Cameron Yong/HIGHLANDER

In the last decade, we have become obsessed with evaluating and reevaluating the success of our students. With the United States slipping further and further behind the rest of the world, politicians have decided that the status quo can’t stand. Unfortunately, the status quo has been replaced with something worse: excessively standardized testing.

For grade-school students over the past years, scratching a scantron with a number two pencil has become far too familiar. Tests seem to constantly appear in class curriculums in order to assess the material that is being taught. However, the process of “testing” students has created an unrealistic strategy of learning. The result is an overly structured way of expanding the minds of younger generations that doesn’t expand them at all.

There is a routine that has permeated the way students learn: memorize, then test your ability to memorize. But this has warped education into a process of factual recognition rather than appreciation for the knowledge itself. It is difficult for students to appreciate the opportunity to learn when educational structures are inhibiting their desire to explore subjects because of the infamous standardized test. For some reason, sitting and staring at paper and a scantron for two weeks straight doesn’t make students interested in learning.

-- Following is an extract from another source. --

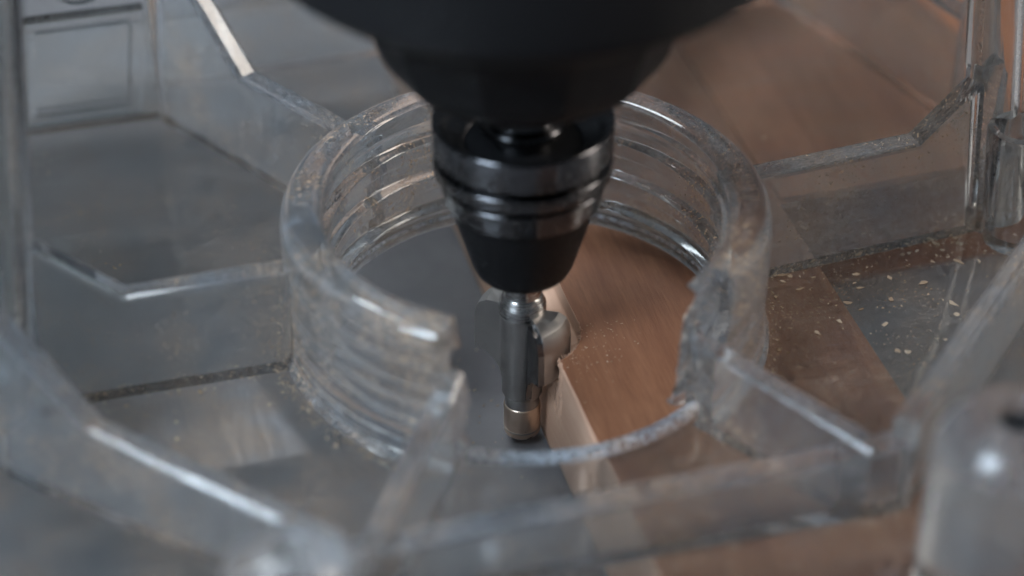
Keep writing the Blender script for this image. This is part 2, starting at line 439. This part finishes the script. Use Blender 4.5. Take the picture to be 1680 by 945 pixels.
for A, B in zip(rings, rings[1:]):
    k = len(A)
    for i in range(k): bm.faces.new((A[i], B[i], B[(i + 1) % k], A[(i + 1) % k]))
for ring, fl in ((rings[0], 0), (rings[-1], 1)):
    # cap: strip between the outer and the inner side of the section
    f = bm.faces.new(ring if fl else ring[::-1]); f.material_index = 1
bmesh.ops.triangulate(bm, faces=[f for f in bm.faces if len(f.verts) > 4])
bmesh.ops.recalc_face_normals(bm, faces=bm.faces)
bm.normal_update()
from mathutils.kdtree import KDTree
ckd = KDTree(len(bm.verts)); cnrm = []
for i, v in enumerate(bm.verts):
    nn = Vector((0, 0, 0))
    for f in v.link_faces:
        if f.material_index == 0: nn += f.normal * f.calc_area()
    ckd.insert(v.co, i); cnrm.append(nn.normalized())
ckd.balance()
solids.append(('threaded_collar', bm, M_COLLAR, 40))

bead = []
for k in range(11):
    a_ = math.pi * k / 10
    bead.append((17.15 + 0.72 * math.cos(a_), 0.05 + 0.62 * math.sin(a_)))
bead = [(17.87, -0.5)] + bead + [(16.43, -0.5)]
bm = bmesh.new(); rr_ = []
for i in range(200):
    a_ = 2 * math.pi * i / 200
    dz = 0.06 * mnoise.noise(Vector((math.cos(a_) * 4, math.sin(a_) * 4, 0)))
    rr_.append([bm.verts.new((r * math.cos(a_), r * math.sin(a_), z + (dz if z > 0.1 else 0))) for r, z in bead])
for i in range(200):
    A, B = rr_[i], rr_[(i + 1) % 200]
    for j in range(len(bead)): bm.faces.new((A[j], B[j], B[(j + 1) % len(bead)], A[(j + 1) % len(bead)]))
bmesh.ops.recalc_face_normals(bm, faces=bm.faces)
solids.append(('hole_bead', bm, M_BEAD, 40))
RT = 10.4
jag = lambda rs, r, z1: [(r + rs.uniform(-0.7, 0.8), z1 * k / 7 + rs.uniform(-.3, .3)) for k in range(6, 0, -1)][::-1]
solids.append(('rib', rib(180.2, [(18.2, 9.5), (31.6, 9.3), (38.5, 15.6)], 18.2, 38.5), M_RIB, None))
solids.append(('rib', rib(5.0, [(18.2, RT), (34.4, RT), (41.5, 17.0)], 18.2, 41.5), M_RIB, None))
solids.append(('rib', rib(121.0, [(18.2, 9.6), (33.7, 9.6), (46.0, 22.0)], 18.2, 46.0), M_RIB, None))
solids.append(('rib', rib(61.0, [(18.2, RT), (33.7, RT), (52.0, 20.0)], 18.2, 52.0), M_RIB, None))
rs = random.Random(5)
solids.append(('rib', rib(-57.5, [(18.6, 7.6), (34.0, 6.4)], 18.0, 34.0, t=2.0, inner=jag(rs, 18.0, 7.6)[::-1]), M_WORN, None))
rs = random.Random(9)
solids.append(('rib', rib(-123.2, [(17.9, 8.6), (20.5, 7.6), (34.0, 6.2)], 17.4, 34.0, t=2.0, inner=jag(rs, 17.4, 8.2)[::-1]), M_WORN, None))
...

Albert Einstein once said, “The only thing that interferes with my learning is my education.” It would be incorrect to say that the schooling system has just now started impeding students’ ability to learn, since Einstein himself even suffered the same barriers. The man who singlehandedly rewrote the laws of physics was labeled as insubordinate and incapable of grasping what was taught in grammar school.

But the irony is that the education system is what is actually impeding students from even moving forward. Realistically, the problem is how to educate the masses and the simplistic answer is that there needs to be a standardized way of teaching. But this oversimplification of reality affects students’ own process of education so that they are unable to effectively learn and grasp college-level material.

Currently, there are two ways to test the competence of the school and the future success of students: an aptitude test and an achievement test (such as the California achievement test). The achievement test creates one of the main problems in that it pressures schools to have students succeed at a test that supposedly expresses the educational quality of a school.

But then the issue follows: schools are teaching to the test. The education system transforms itself into a test prep seminar in hopes that students will reflect high marks. Students’ intelligence is now being measured by their ability to fill in the right bubble.

On the other hand, although preferable, it would be nigh-impossible to teach students case-by-case, and the government does need a means of tracking students’ progress. Students need to understand how to obtain information and process it rather than dive into another test. Although the intent of the test is is to determine students’ knowledge it ultimately fails to teach them how to comprehend information rather than narrowing down multiple-choice answers.

The existence of standardized testing actually creates a false belief that students are either failing or succeeding. Dr. Elaine Tuttle Hansen, executive director of the Johns Hopkins Center for Talented Youth, recently discussed this problem in a piece for The Chronicle of Higher Education. Hansen stated, “The truth is that not all of the smartest kids who have jumped through the hoops required for selective college admissions are ready for the demands of college-level work.” The younger generations have become overloaded with multiple-choice tests that have not allowed them to expand their creativity and critical thinking skills, but rather the skill of narrowing down multiple-choice answers.

There needs to be more emphasis on the observation of students’ growth rather than a comparison test that only evaluates a small portion of students’ knowledge. Karen Lewis, president of the Chicago Teachers Union, states, “testing programs often aim to judge students against measures that have little or nothing to do with what the classroom teacher has taught or is expected to teach.” Rather than attempting to create a test that scores students who come from different backgrounds, classes and educators, students should be encouraged to engage in the material rather than rote memorization.

In classrooms, students should be required to present their knowledge, which helps them with skills such as public speaking and articulating the information taught. Constant writing is also a key element that should be encouraged in grade school to help students grasp the basic style of writing. A board of educators can also examine presentations to understand the way in which a student can express his or her knowledge. This provides a chance for multiple educators to examine a student’s performances and provide him or her with multiple scores instead of one numerical score provided by a computer, much like reviews of employees often necessitate input from co-workers, supervisors and others.

Skills such as reading comprehension, the ability to communicate through writing and publicly speaking one’s knowledge are imperative for college and life. These are abilities that should be stressed in our education system to provide students more insight on what is expected of them in college.

These are the future college students, tested repeatedly and limited to the boundaries of the test. It is imperative that a shift is made in the system so that education can actually expand on students’ skills rather than train them to reiterate information through scantron. The focus must be moved away from scores and toward the idea that educational institutions are established to instill life skills in preparation for not the next grade level, but for the real world.